Buzzati, como Kafka o Camus, a quienes se lo ha vinculado, no tienen ante sí la expectativa del fin de los tiempos y del Juicio que cierra la historia de la Salvación. Por el contrario, experimentan el nihilismo moderno, la “muerte de Dios”, el vaciamiento del sentido de la existencia ante la certeza de la finitud. Ese vacío se ha llenado, a lo largo de la modernidad y hasta nuestros días, sobre todo en Occidente, con sustitutos precarios de las figuras del Dios y del Demonio: el Estado, la nación, la patria, el pueblo, la utopía revolucionaria, y sus consiguientes enemigos.

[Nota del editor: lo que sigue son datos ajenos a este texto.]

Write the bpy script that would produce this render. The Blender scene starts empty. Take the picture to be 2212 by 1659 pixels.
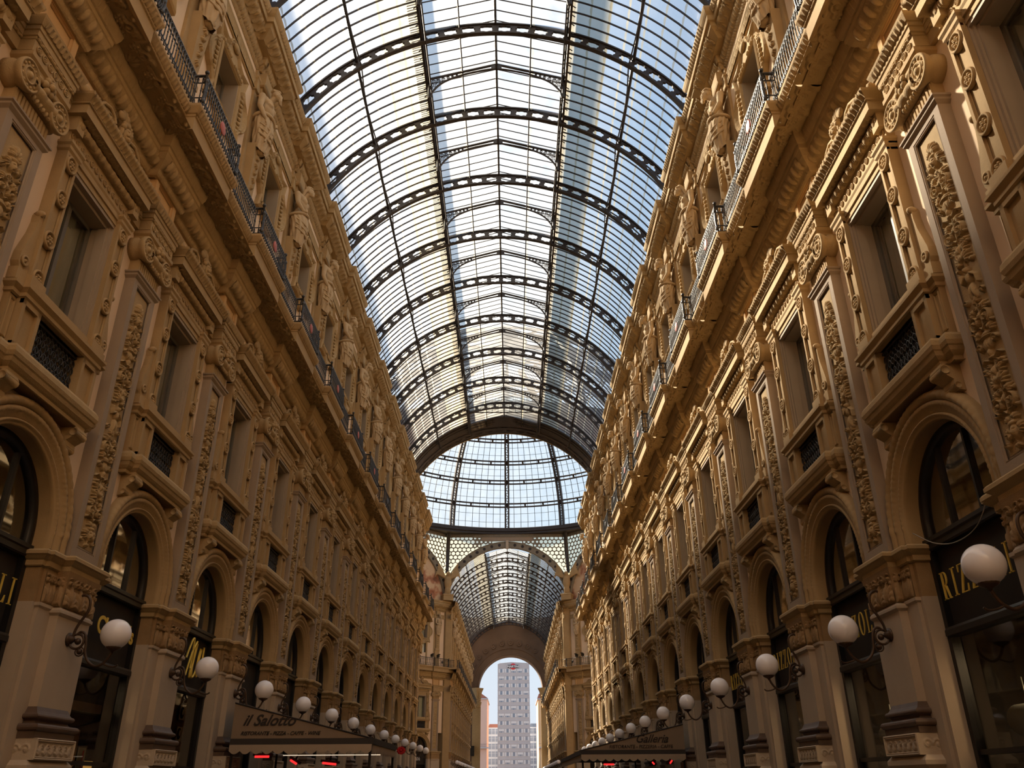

El dinero, por ejemplo, adquiere la doble condición de lo divino y lo diabólico: es el bien supremo que hay que alcanzar y resguardar, y a la vez el máximo mal, la fuente de la corrupción de la vida a causa de la codicia, del consumismo, del delirio de los jugadores de bolsa que actúan en los escenarios del capital financiero y provocan las grandes crisis de nuestra época. El sentido de la existencia se reduce de esta manera a la acumulación de capitales o de bienes. Se requieren fortalezas que preserven los “patrimonios”: bancos, aseguradoras, muros en las ciudadelas, redes de seguridad… La seguridad se extiende a los estados, luego a sus alianzas o bloques; se construyen entonces los cinturones de misiles, la vigilancia satelital, muros de acero para cerrar el paso a los tártaros de nuestra época… También cinturones que nos protejan de los posibles tártaros que llegarían del espacio exterior. Gog ha sido ubicado en otra parte… En toda esa parafernalia de la seguridad se evidencia el miedo a la muerte. Ante la certeza de la finitud del ser humano e incluso, algún día tal vez no muy lejano, de la especie, se levantan las fortalezas, finalmente inútiles.

“El hombre libre en ninguna cosa piensa menos que en la muerte, y su sabiduría no es una meditación de la muerte, sino de la vida”, dice Spinoza. Hay otra fortaleza que radica en el propio ser humano, que brota de su aceptación de la finitud. Quizás Giovanni Drogo alcanzara tal sabiduría justamente en el momento final, cuando acepta su destino, contempla la porción de estrellas que está al alcance de su vista, y sonríe en la oscuridad, aunque nadie lo vea.